- The National Association of Realtors reported on Monday that existing home sales increased in September compared with August, although they still trailed September 2009.
- According to report released yesterday, new homes sales increased nationally by 6.6%
- This morning, the US Labor Department announced that initial jobless claims dropped to a three-month low.
- Freddie Mac's most recent mortgage rate report put the national average for a 30-yr fixed mortgage at 4.23%, up just slightly from last week's record-low average of 4.21%.
It is important to remember that all of this data is from national reports, which often don't reflect what's going on here in Portland and SW Washington.
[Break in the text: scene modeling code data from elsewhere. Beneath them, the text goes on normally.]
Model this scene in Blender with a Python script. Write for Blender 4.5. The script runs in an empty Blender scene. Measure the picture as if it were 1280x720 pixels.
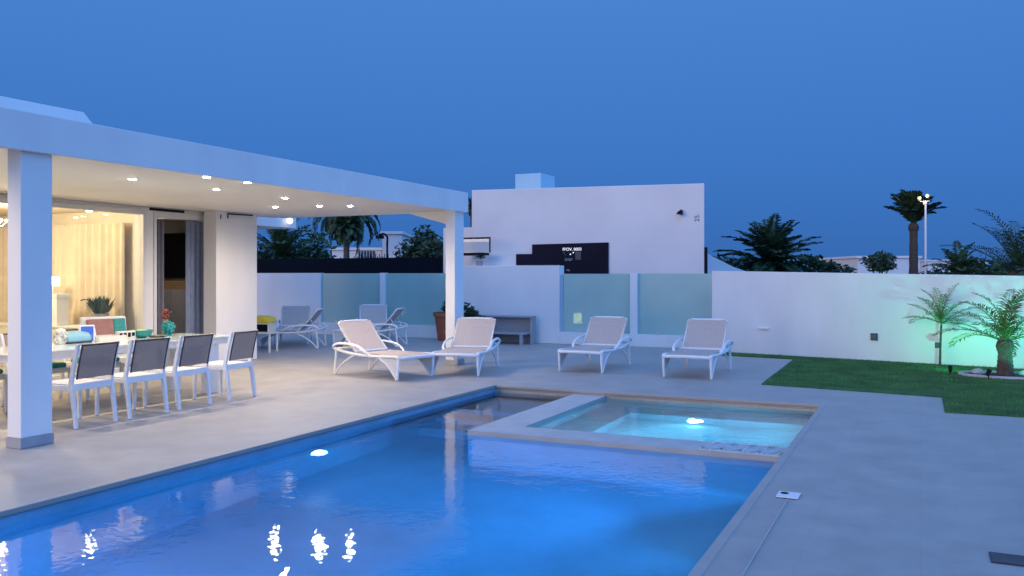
import bpy, math, random
from mathutils import Vector, Matrix
random.seed(7)
S = bpy.context.scene
COL = S.collection
PI = math.pi
R = math.radians

# ------------------------------------------------------------------ camera model
F_PX, V0, CAM_H, YAW = 1080.0, 345.0, 1.55, R(25.3)
CY, SY = math.cos(YAW), math.sin(YAW)
def at(u, v, d):
    lat = (u - 640) / F_PX * d
    return Vector((lat*CY - d*SY, lat*SY + d*CY, CAM_H - (v - V0)/F_PX*d))

# ------------------------------------------------------------------ materials
MATS = {}
def mat(name, col, rough=0.6, var=0.0, vscale=8.0, bump=0.0, bscale=40.0, metal=0.0, spec=0.4,
        emit=None, estr=0.0, trans=0.0, ior=1.45, coat=0.0, stretch=None, see=0.0):
    if name in MATS: return MATS[name]
    m = bpy.data.materials.new(name); m.use_nodes = True
    nt = m.node_tree; n = nt.nodes; l = nt.links
    b = n['Principled BSDF']
    b.inputs['Base Color'].default_value = (*col, 1)
    b.inputs['Roughness'].default_value = rough
    b.inputs['Metallic'].default_value = metal
    b.inputs['Specular IOR Level'].default_value = spec
    b.inputs['IOR'].default_value = ior
    b.inputs['Transmission Weight'].default_value = trans
    b.inputs['Coat Weight'].default_value = coat
    if emit:
        b.inputs['Emission Color'].default_value = (*emit, 1)
        b.inputs['Emission Strength'].default_value = estr
    tc = n.new('ShaderNodeTexCoord')
    vec = tc.outputs['Object']
    if stretch:
        mp = n.new('ShaderNodeMapping'); mp.inputs['Scale'].default_value = stretch
        l.new(vec, mp.inputs['Vector']); vec = mp.outputs['Vector']
    if var > 0:
        t = n.new('ShaderNodeTexNoise'); t.inputs['Scale'].default_value = vscale
        t.inputs['Detail'].default_value = 6
        l.new(vec, t.inputs['Vector'])
        r = n.new('ShaderNodeValToRGB')
        lo = [max(0, c*(1-var)) for c in col]; hi = [min(1, c*(1+var)) for c in col]
        r.color_ramp.elements[0].position = 0.3; r.color_ramp.elements[0].color = (*lo, 1)
        r.color_ramp.elements[1].position = 0.7; r.color_ramp.elements[1].color = (*hi, 1)
        l.new(t.outputs['Fac'], r.inputs['Fac']); l.new(r.outputs['Color'], b.inputs['Base Color'])
    if bump > 0:
        t2 = n.new('ShaderNodeTexNoise'); t2.inputs['Scale'].default_value = bscale
        t2.inputs['Detail'].default_value = 4
        l.new(vec, t2.inputs['Vector'])
        bp = n.new('ShaderNodeBump'); bp.inputs['Strength'].default_value = bump
        bp.inputs['Distance'].default_value = 0.01
        l.new(t2.outputs['Fac'], bp.inputs['Height']); l.new(bp.outputs['Normal'], b.inputs['Normal'])
    if see > 0:                                             # open weave: part of what is behind shows through
        out = n['Material Output']; tp = n.new('ShaderNodeBsdfTransparent'); ms = n.new('ShaderNodeMixShader'); ms.inputs['Fac'].default_value = see
        l.new(b.outputs[0], ms.inputs[1]); l.new(tp.outputs[0], ms.inputs[2]); l.new(ms.outputs[0], out.inputs['Surface'])
    MATS[name] = m
    return m

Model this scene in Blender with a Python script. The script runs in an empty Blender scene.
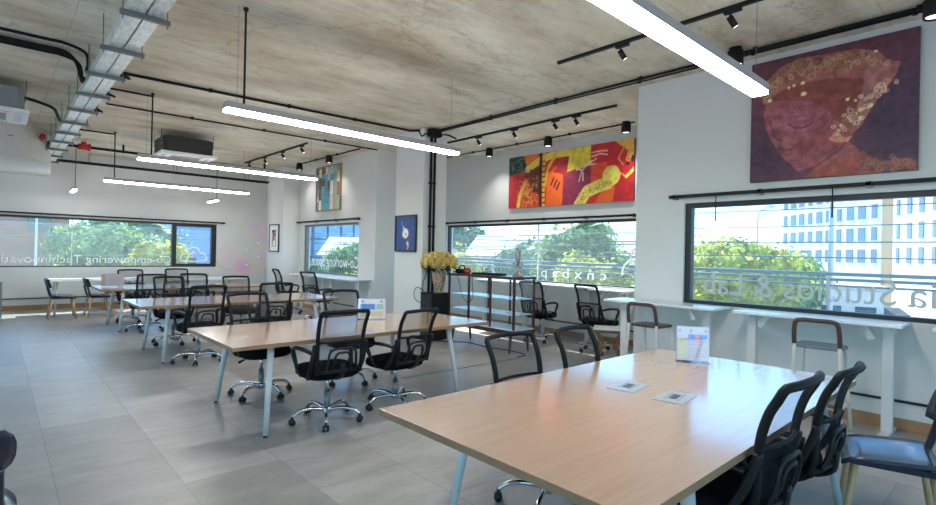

Even the regional data included in these report don't necessarily describe local conditions, as our region includes both California and Nevada, two states that have been hit particularly hard by the decline in the housing market. Regardless, if this trend of positive data continues, it will likely boost consumer confidence going into 2011.
The two biggest obstacles to recovery in the real estate market are bank-owned/short sale properties, which deflate prices, and concerns over unemployment. If unemployment continues to drop in the two months of 2010, that will be a positive indicator for next year's real estate market. The other challenge, however, does not appear to be going away anytime soon. In Clark County, foreclosed homes accounted for nearly 27% of all home sales between July 1 and September 30.
Historically low-rates and the number of bank owned properties on the market provide great opportunities for first-time homebuyers, or buyers who do not need to sell their current home to purchase. Of course, people need to feel secure in their jobs or they won't be making a purchase as significant as a new home.